Conter, whose memory seemed to be razor-sharp up until the end, was blunt about some of the tall tales that came out after the attack — notably, that many of the seamen were fast asleep when the Japanese attacked.

“A lot of stories came out and said they were in their bunks asleep since they played in the Battle of the Bands the night before — that was a lot of bull,” Conter told Navy Times. “They went to their battle stations, they were all killed at their battle stations.”

Some of the dead at Pearl Harbor were buried with no information about them. The remains of 647 servicemen lie in the National Cemetery of the Pacific in Hawaii with granite markers that say only “Unknown.”

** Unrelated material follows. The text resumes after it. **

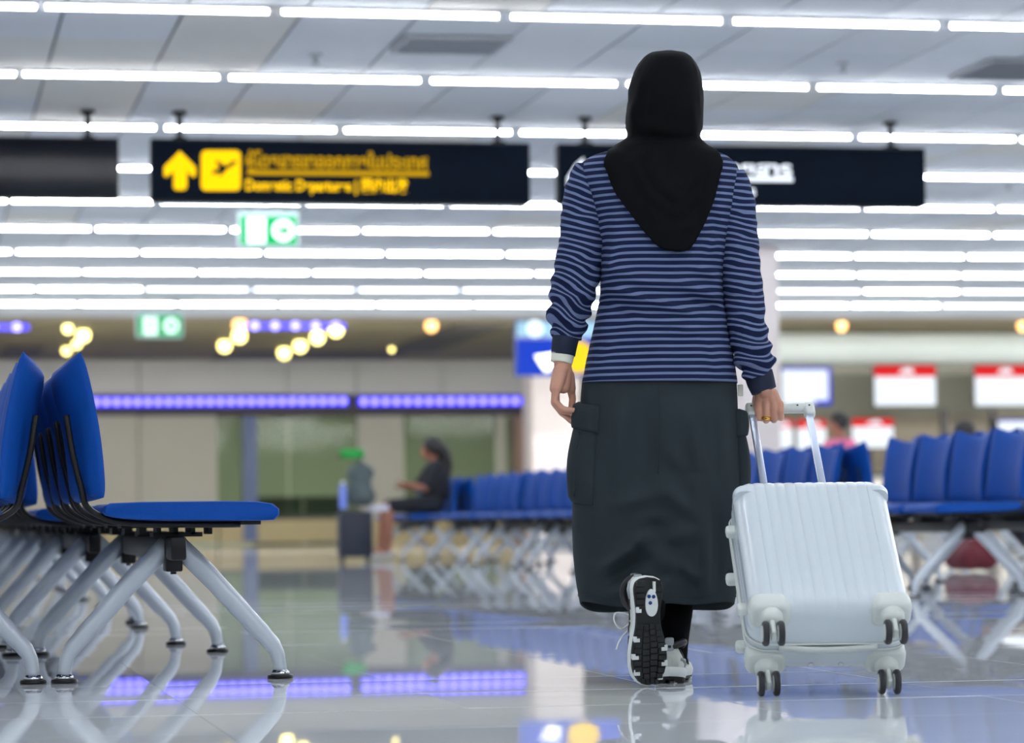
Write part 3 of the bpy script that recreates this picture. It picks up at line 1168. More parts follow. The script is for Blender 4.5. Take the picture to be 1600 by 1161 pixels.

The USS Arizona remains sunken in Pearl Harbor. Half of the dead at Pearl Harbor were on the Arizona. A United States flag flies above the sunken vessel, which serves as a memorial to all Americans who died in the attack.

After the tragedy, Conter went to flight school and flew 200 combat missions in the Pacific with the stealth “Black Cats” squadron that dive-bombed at night in planes painted black.

In 1943, he and his crew were shot down in shark-filled waters near New Guinea

One sailor worried they’d never make it out alive.

“Baloney,” Conter said.

“Don’t ever panic in any situation. Survive is the first thing you tell them. Don’t panic or you’re dead,” he recalled saying at the time.

The sailors went silent and treaded water and before long another plane came and dropped them a lifeboat.

Conter used the lessons he learned from his near-death experiences when he became the Navy’s first SERE (Survival, Evasion, Resistance, and Escape) officer in the late 1950s — and spent more than a decade training Navy personnel how to survive if they were shot down or captured as a prisoner of war.

Preceded in death by his third wife, Valerie, he leaves behind a daughter, three sons and several grandchildren and great-grandchildren.

There was an outpouring of tributes in real life and online after Conter’s death, including one on Facebook that invoked the traditional farewell to a courageous sailor on his next journey:

“Fair winds and following seas, shipmate, we have the watch.”